O caso remonta a abril, mas só foi denunciado nas redes sociais em julho e chegou a ser discutido numa reunião de Câmara, com os vereadores da oposição (PSD) a criticarem o teor “lascivo” do espetáculo. Só que, canonicamente, a situação não foi tão longe quanto a de Cem Soldos porque, em 2014, o bispo de Leiria-Fátima (agora cardeal) António Marto, publicou um decreto em que determinava que a igreja, por falta de obras e atendendo ao estado de degradação, deixaria de ser usada para fins religiosos, passando a poder receber atividades culturais – uma vez que já não era considerada, “de forma permanente”, um “lugar sagrado”.
Por outro lado, e ao “Público,” a organização do festival “Metadança” afirmou que a performance “não veiculou qualquer tipo de manifestação antirreligiosa ou quis utilizar a igreja para fins sórdidos, sendo que a fisicalidade e a coreografia apresentada no local não evocam nem se enquadram no conceito de sórdido”.

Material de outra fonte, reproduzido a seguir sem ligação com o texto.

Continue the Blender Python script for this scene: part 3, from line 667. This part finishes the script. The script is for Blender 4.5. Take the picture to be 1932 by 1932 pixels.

Mesmo assim, promotores e bailarinas não se livraram de críticas. O vereador do PSD Fernando Costa afirmou ao “Região de Leiria” que o espetáculo não era aceitável “num local onde há um altar e imagens religiosas”, tendo ferido “muitas suscetibilidades pelo tipo de roupa e movimentos utilizados”. O social-democrata, que se confessou “cristão, católico, não praticante”, disse-se mesmo “ofendido por o senhor vereador da Cultura estar a tratar a Igreja da Misericórdia como um palco qualquer”. As críticas foram corroboradas pelo vereador Álvaro Madureira, também do PSD, que se afirmou chocado por “ver jovens com vestimentas menos adequadas, em cima do altar, em posições que chocam para o contexto e para o espaço”.
Quanto à diocese, pediu “bom senso, a fim de respeitar a memória histórica e os símbolos cristãos do edifício”, enquanto o vereador da Cultura, Gonçalo Lopes, garantiu não ter recebido “qualquer reclamação”.